▸ **Instruction**
Scan the lines below for the string "Write" and copy every one that has it.

▸ **Extracted data**
• • • •
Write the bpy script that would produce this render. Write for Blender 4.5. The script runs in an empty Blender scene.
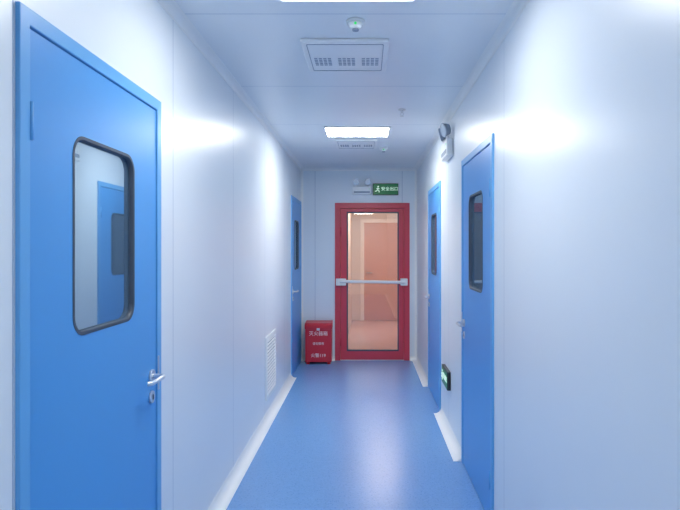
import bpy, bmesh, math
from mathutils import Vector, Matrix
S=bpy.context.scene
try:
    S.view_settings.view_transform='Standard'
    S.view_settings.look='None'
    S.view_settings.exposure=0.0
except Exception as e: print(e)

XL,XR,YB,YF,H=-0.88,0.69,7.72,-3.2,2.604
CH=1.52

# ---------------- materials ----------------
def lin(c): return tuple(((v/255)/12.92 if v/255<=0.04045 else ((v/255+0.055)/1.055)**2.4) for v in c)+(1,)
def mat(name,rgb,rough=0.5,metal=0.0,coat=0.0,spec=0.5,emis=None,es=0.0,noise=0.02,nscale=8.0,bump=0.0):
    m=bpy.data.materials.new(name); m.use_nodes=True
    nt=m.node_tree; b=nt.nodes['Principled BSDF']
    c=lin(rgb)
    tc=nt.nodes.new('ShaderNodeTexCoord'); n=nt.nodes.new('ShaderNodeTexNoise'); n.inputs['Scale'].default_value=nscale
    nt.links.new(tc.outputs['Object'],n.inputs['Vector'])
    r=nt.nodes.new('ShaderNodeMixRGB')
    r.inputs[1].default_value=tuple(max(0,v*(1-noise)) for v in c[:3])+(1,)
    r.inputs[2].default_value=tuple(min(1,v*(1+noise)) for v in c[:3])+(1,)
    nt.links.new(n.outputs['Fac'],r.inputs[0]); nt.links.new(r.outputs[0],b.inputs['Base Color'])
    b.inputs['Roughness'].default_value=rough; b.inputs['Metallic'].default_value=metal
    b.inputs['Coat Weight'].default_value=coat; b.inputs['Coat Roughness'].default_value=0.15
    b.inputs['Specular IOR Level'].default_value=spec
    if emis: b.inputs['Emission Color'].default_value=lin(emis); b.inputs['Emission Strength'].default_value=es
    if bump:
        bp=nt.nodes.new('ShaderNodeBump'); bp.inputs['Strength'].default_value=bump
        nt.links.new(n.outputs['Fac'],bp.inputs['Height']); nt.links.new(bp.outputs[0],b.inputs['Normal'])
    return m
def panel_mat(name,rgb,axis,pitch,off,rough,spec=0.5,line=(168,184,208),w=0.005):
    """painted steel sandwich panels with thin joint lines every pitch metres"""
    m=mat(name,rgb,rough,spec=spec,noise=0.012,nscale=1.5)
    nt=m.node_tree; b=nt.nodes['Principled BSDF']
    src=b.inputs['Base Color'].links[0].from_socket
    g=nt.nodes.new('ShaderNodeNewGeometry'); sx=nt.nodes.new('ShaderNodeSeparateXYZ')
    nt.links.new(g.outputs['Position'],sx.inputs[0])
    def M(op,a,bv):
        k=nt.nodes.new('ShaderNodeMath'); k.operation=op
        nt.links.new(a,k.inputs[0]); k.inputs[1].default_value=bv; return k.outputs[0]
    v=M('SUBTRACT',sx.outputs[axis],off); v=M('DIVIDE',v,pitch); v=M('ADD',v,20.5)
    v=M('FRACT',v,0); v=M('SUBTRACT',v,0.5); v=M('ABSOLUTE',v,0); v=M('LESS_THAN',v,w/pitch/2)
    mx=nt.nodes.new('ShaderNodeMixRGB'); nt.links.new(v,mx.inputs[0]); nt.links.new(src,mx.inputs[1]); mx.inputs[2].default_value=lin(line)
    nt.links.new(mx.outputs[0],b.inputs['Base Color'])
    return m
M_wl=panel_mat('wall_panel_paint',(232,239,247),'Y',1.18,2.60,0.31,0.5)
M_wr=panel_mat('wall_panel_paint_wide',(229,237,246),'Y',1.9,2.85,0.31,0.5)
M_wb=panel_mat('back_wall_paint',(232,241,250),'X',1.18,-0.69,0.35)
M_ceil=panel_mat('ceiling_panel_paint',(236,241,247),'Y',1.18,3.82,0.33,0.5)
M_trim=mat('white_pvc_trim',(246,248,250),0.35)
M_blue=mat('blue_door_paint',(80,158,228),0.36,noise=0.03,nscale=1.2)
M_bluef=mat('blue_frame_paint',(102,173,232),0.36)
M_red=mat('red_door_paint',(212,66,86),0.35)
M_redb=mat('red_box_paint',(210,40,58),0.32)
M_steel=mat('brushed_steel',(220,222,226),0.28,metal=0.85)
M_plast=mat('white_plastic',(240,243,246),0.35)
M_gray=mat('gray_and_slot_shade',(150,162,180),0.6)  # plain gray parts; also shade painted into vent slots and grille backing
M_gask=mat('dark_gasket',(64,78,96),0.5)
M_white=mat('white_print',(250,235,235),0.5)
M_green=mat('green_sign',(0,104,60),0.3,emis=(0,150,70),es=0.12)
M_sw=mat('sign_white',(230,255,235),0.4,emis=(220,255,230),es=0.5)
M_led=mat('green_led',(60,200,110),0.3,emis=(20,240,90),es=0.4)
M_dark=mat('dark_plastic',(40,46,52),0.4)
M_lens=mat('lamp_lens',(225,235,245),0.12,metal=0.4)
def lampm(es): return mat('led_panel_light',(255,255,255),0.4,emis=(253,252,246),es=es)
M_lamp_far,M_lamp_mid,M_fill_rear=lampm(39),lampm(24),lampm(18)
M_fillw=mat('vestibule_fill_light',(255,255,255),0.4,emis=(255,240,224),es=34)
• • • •
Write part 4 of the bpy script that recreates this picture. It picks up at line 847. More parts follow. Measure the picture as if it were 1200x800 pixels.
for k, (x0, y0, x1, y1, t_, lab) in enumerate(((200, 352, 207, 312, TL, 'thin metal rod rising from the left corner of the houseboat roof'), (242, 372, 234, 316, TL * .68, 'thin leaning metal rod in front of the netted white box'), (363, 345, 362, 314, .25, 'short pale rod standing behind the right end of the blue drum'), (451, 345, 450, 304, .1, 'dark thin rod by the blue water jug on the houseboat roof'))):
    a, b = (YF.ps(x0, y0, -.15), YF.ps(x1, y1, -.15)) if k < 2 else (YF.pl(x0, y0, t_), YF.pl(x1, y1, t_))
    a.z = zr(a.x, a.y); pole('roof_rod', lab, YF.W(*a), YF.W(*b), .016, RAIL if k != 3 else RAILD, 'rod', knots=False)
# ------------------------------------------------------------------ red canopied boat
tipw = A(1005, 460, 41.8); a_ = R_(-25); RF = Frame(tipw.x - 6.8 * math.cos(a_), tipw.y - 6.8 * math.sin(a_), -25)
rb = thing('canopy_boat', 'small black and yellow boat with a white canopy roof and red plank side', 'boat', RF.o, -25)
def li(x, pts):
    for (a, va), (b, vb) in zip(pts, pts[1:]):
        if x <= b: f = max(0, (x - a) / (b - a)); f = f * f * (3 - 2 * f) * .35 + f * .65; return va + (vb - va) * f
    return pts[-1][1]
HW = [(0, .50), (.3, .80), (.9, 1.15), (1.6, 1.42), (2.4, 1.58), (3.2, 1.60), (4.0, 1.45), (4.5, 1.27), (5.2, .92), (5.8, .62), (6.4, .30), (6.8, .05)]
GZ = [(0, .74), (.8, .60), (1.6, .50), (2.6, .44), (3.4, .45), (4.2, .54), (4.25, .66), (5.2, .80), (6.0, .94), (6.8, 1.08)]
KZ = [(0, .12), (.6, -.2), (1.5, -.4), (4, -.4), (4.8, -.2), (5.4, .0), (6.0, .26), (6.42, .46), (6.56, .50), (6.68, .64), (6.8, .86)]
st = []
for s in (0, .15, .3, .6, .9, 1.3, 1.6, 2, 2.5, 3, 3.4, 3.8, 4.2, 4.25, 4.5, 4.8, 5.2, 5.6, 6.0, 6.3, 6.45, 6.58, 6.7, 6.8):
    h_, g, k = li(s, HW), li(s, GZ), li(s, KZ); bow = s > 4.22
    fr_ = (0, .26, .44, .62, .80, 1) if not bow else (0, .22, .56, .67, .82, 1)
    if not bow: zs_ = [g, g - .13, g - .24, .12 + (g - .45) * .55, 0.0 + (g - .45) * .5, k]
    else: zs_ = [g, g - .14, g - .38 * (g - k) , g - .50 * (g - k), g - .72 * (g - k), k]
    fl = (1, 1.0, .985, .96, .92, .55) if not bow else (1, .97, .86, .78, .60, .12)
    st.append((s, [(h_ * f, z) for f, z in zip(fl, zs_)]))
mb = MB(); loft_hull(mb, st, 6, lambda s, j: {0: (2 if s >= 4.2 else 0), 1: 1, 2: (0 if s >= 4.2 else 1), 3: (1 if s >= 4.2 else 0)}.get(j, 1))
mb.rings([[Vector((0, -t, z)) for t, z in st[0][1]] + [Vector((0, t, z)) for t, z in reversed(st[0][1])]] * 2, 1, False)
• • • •
▸ **Correct answer**
Write the bpy script that would produce this render. Write for Blender 4.5. The script runs in an empty Blender scene.
Write part 4 of the bpy script that recreates this picture. It picks up at line 847. More parts follow. Measure the picture as if it were 1200x800 pixels.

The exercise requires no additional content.